With an eye to an eventual end to the Afghan insurgency, this report examines the struggle within Afghanistan’s National Unity Government over the country’s security sector and the related impact on the recruitment of Hezb-e Islami commanders and fighters in the security forces as agreed to under a 2016 peace deal. Drawing from nearly one hundred interviews with Afghan officials, tribal elders, former jihadi commanders, Taliban commanders, and foreign officials and observers, the report seeks to shed light on the potential challenges that a deal between Kabul and the Taliban might present.

Summary

  • The 2016 peace deal between Afghanistan’s National Unity Government and Hezb-e Islami offered, at least on paper, the opportunity for Hezb commanders and fighters to integrate into the Afghan security sector.
  • Those commanders view their recruitment in the security sector as vital—not only to meet their immediate security needs and as a source of income but also to correct what they perceive as the injustice of their exclusion after the 2001 Bonn Agreement.
  • So far no concrete plan for military integration has materialized, partly because how the integration would unfold is contested.
  • President Ashraf Ghani seeks to depoliticize the security sector. The Jamiat political party of Chief Executive Officer Abdullah Abdullah, which once dominated the security ministries, has seen its influence under Ghani, a Pashtun, decline and perceives the 2016 peace agreement as the creation of a Pashtun front against it.
  • The 2016 agreement followed on the support of Hezb-e Islami leader Gulbuddin Hekmatyar’s political and armed base for Ghani in the second round of the 2014 elections.
  • Senior commanders’ integration in pro-government militias after the October 2018 parliamentary elections appears to be the path of least political resistance, but would keep Hezb on the margins of the security sector.
  • Hekmatyar’s bargaining position is currently too weak to force military integration on his terms, but his leverage could increase if Hezb-e Islami fares well in the elections.
  • The current failure of the Afghan government to proceed on Hezb integration is likely to reinforce the Taliban’s demand to negotiate first with the United States.
  • As its main donor, the United States wields enormous influence in the Afghan security sector and is seemingly in the position to force a new power-sharing deal in it. Such an outcome, however, would hinge on an improved US-Taliban relationship.

About the Report

This report examines the struggle within Afghanistan’s National Unity Government over the country’s security sector and the related impact on the recruitment of Hezb-e Islami commanders and fighters in the security forces as agreed to under a 2016 peace deal.

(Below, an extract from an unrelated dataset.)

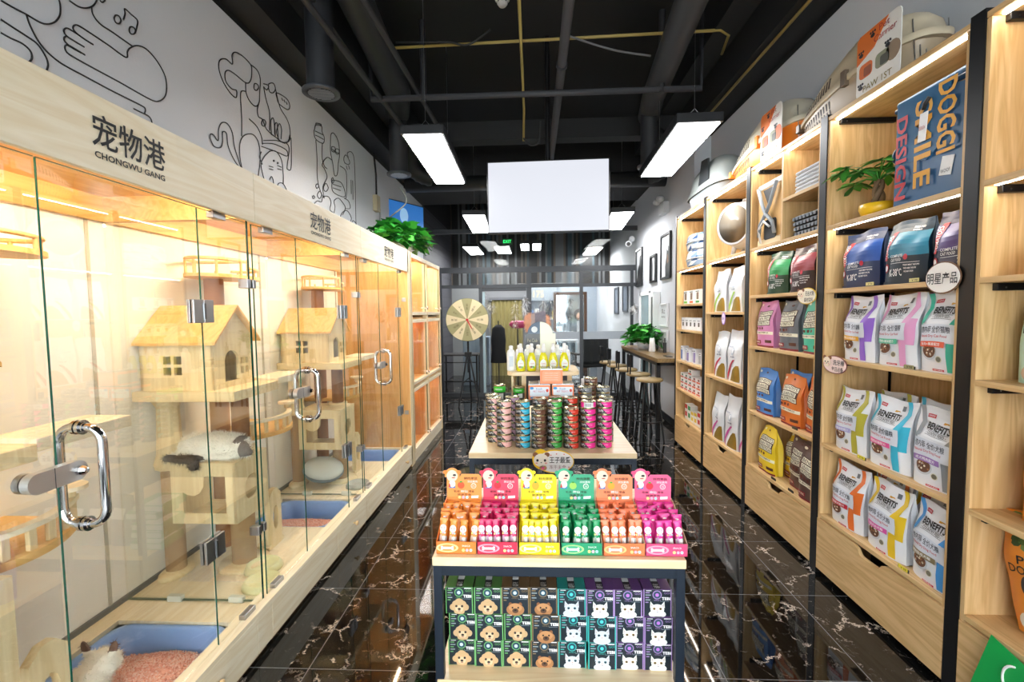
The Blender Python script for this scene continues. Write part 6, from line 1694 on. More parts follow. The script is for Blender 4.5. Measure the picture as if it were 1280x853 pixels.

Drawing from some ninety interviews with Afghan officials, tribal elders, former jihadi commanders, Taliban commanders, and foreign officials and observers, the report is supported by the Asia Center at the United States Institute of Peace.

About the Author

Deedee Derksen has written several reports for USIP on the impact of programs to demobilize and reintegrate nonstate armed groups in Afghanistan. She holds a PhD from King’s College London and was until recently a visiting scholar at Columbia University and a doctoral fellow at the Geneva Centre for Security Policy. Previously, Derksen was a correspondent and columnist for de Volkskrant.